1. Accounting policies

Accounting basis

The financial statements on pages 92 to 98 have been prepared on a going concern basis, under the historical cost convention and in accordance with the Companies Act 1985 and applicable accounting standards in the United Kingdom. Set out below is a summary of the more important accounting policies, which have been applied consistently.

A separate profit and loss account dealing with the results of the Company has not been presented as permitted by Section 230(4) of the Companies Act 1985.

Cash flow statement

As the Group prepares consolidated financial statements under IFRS and prepares its own separate financial statements in accordance with UK accounting standards, the Company is exempt from publishing a cash flow statement.

Depreciation

Tangible fixed assets, other than freehold land, are stated at cost less depreciation. Depreciation of tangible fixed assets has been calculated to write off original cost by equal instalments over the expected useful life of the asset concerned. The principal annual rates used for depreciation are:

Depreciation

Plant and vehicles

10 – 33%

Fixtures and fittings

10%

Deferred taxation

Deferred taxation is recognised in respect of all timing differences that have originated but not reversed at the balance sheet date where transactions or events that result in an obligation to pay more tax in the future or a right to pay less tax in the future have occurred at the balance sheet date.

Deferred tax assets are regarded as recoverable and recognised in the financial statements when, on the basis of available evidence, it is more likely than not that there will be suitable taxable profits from which the future reversal of the timing differences can be deducted. The recoverability of tax losses is assessed by reference to forecasts which have been prepared and approved by the Board.

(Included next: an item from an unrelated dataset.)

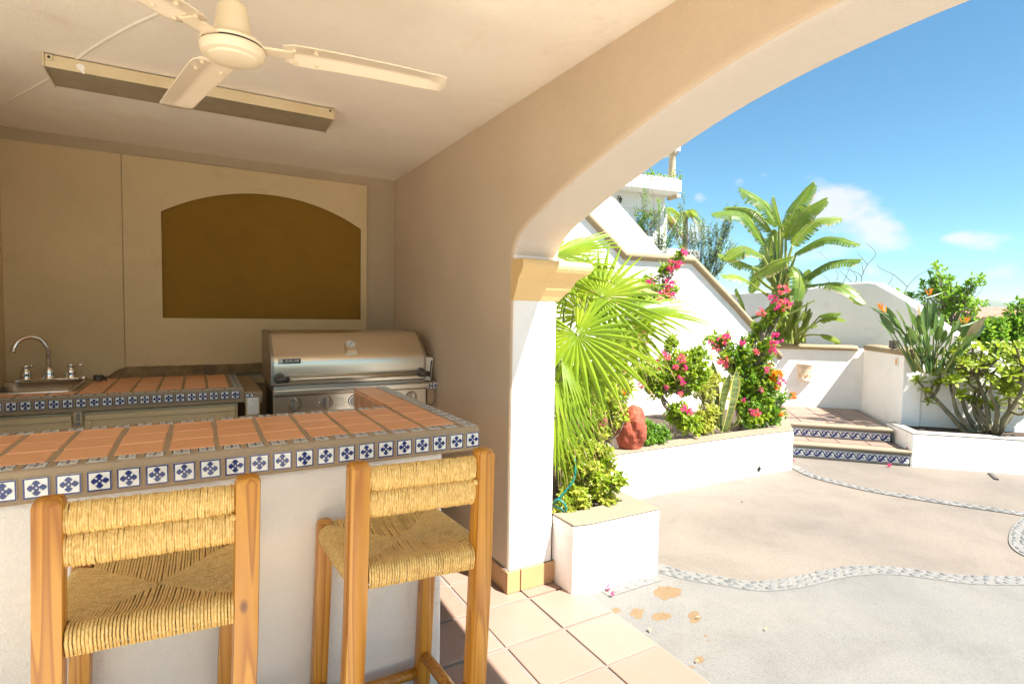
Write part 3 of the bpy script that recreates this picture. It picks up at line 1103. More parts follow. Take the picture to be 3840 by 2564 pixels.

No timing differences are recognised in respect of:

  • fair value adjustments to acquired tangible fixed assets where there is no commitment to sell the asset 

  • gains on the sale of assets where those gains have been rolled over into replacement assets 

  • additional tax which would arise if the profits of overseas subsidiary undertakings, joint ventures and associates were distributed, in excess of those dividends that have been accrued. 

Deferred tax assets and liabilities are not discounted.

Investments

Fixed asset investments are stated in the financial statements at cost less any provision required to reflect a diminution in value.

Pensions

The Company operates the G and MEN Lifestyle Plan which is a defined contribution scheme; all Company employees are eligible to be members of this scheme. Contributions are charged to the profit and loss account in the period in which they are payable.

The Company is complying with FRS 17, “Retirement Benefits”.

Investment income

Income from bank and short-term deposits is included in the financial statements when receivable. Dividends are included in the accounting period in which they are received.